__What is expected__: Keep only the lines where "Blender" appears.

__Available data__:
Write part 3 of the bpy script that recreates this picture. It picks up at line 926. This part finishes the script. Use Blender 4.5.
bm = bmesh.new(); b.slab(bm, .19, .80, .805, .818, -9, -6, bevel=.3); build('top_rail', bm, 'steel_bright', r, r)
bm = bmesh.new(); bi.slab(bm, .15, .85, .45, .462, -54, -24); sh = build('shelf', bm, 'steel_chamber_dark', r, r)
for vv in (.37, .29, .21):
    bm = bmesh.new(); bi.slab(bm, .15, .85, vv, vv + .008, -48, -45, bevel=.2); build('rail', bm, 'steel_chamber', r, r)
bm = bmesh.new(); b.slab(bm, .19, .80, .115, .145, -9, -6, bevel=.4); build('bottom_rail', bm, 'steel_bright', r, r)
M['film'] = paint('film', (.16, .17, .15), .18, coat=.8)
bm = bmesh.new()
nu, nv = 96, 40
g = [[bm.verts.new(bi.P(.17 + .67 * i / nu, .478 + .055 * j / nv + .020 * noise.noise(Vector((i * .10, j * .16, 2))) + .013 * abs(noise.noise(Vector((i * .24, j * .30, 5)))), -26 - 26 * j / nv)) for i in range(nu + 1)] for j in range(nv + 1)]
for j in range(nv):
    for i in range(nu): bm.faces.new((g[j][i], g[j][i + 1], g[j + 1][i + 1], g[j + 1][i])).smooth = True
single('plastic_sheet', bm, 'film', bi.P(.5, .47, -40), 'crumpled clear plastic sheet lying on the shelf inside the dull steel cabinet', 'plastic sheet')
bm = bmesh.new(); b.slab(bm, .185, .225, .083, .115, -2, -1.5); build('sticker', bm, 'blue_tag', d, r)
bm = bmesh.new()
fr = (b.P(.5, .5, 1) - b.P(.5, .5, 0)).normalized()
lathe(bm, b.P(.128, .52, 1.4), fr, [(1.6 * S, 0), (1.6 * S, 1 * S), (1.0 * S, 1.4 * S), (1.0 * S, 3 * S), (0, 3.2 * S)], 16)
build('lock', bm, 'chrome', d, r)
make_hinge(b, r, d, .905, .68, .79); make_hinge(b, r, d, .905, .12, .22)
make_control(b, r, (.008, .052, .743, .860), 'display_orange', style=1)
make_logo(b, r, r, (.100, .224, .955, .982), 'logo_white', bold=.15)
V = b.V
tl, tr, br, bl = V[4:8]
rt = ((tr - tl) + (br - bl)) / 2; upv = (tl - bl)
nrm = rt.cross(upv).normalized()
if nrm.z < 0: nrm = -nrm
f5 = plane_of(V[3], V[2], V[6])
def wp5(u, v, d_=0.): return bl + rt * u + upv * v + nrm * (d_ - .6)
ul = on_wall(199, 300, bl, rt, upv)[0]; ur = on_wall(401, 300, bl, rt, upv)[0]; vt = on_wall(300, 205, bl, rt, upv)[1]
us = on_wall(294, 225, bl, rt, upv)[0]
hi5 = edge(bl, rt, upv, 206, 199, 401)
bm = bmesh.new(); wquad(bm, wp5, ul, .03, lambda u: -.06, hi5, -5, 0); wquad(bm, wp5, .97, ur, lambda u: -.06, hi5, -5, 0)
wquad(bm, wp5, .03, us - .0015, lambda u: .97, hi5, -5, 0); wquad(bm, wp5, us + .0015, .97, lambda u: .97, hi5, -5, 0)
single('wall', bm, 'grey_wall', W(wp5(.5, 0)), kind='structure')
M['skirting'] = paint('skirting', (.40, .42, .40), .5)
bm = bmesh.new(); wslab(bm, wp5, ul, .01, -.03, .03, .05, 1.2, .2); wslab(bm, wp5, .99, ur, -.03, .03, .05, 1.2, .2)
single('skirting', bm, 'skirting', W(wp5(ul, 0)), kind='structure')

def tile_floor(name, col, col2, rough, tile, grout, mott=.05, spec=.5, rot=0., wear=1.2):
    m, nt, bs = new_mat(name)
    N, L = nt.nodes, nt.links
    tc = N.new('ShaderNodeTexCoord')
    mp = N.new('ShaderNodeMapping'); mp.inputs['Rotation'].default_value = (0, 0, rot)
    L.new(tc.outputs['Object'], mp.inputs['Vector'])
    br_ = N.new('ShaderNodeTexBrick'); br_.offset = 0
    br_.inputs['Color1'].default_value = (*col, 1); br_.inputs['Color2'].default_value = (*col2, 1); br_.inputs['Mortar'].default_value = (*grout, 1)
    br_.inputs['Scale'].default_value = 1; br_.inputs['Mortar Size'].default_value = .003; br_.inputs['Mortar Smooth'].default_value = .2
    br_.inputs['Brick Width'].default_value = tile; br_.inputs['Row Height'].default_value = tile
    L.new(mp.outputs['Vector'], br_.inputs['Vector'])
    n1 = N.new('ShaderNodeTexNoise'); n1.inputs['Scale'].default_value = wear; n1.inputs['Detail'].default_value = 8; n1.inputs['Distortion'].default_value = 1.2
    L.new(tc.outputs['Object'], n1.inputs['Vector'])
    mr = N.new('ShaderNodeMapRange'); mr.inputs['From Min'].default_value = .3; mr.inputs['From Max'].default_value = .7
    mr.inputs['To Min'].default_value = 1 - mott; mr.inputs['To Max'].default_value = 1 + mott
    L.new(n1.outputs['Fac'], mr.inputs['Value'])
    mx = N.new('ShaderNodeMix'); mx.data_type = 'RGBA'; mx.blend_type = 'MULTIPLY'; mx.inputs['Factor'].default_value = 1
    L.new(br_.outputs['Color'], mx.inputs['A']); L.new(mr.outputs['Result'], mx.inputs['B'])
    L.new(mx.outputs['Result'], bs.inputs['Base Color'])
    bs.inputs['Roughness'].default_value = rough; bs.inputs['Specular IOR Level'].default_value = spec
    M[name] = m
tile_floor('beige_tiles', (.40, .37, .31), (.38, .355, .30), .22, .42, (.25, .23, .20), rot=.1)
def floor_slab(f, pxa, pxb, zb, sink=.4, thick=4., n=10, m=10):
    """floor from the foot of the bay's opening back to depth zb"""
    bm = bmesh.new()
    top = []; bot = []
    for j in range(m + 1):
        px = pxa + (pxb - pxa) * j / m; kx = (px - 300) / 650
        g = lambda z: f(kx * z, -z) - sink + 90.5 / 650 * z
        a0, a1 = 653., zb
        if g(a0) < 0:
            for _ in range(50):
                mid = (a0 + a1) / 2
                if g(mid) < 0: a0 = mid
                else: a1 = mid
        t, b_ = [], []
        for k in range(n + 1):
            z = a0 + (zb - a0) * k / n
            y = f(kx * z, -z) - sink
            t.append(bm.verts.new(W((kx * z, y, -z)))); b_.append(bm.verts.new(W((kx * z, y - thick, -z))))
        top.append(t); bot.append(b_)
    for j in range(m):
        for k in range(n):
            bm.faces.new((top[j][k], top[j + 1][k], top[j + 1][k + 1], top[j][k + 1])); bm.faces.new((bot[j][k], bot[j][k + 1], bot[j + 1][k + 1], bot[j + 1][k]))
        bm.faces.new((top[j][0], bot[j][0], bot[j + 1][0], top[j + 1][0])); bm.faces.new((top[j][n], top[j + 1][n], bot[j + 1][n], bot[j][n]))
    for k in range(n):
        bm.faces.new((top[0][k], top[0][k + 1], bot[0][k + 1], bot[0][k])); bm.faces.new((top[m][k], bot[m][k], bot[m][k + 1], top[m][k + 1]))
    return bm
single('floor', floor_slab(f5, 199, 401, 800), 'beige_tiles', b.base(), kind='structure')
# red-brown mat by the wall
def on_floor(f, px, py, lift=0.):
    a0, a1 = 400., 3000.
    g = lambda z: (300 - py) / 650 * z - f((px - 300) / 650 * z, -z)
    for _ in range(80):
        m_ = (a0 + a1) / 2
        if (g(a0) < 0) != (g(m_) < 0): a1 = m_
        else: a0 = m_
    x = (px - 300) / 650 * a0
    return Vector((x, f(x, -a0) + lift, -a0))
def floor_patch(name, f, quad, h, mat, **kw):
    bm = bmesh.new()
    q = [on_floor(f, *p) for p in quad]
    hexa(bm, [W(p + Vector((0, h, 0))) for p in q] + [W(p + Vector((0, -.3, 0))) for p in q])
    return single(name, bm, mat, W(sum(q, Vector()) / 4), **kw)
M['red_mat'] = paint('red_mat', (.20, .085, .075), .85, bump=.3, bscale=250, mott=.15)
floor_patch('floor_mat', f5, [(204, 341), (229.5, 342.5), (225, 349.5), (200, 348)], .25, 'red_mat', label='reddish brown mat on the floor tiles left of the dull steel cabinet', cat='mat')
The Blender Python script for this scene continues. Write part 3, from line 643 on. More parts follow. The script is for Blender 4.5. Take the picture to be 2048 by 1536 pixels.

__Solution for this task__:
Write part 3 of the bpy script that recreates this picture. It picks up at line 926. This part finishes the script. Use Blender 4.5.
The Blender Python script for this scene continues. Write part 3, from line 643 on. More parts follow. The script is for Blender 4.5. Take the picture to be 2048 by 1536 pixels.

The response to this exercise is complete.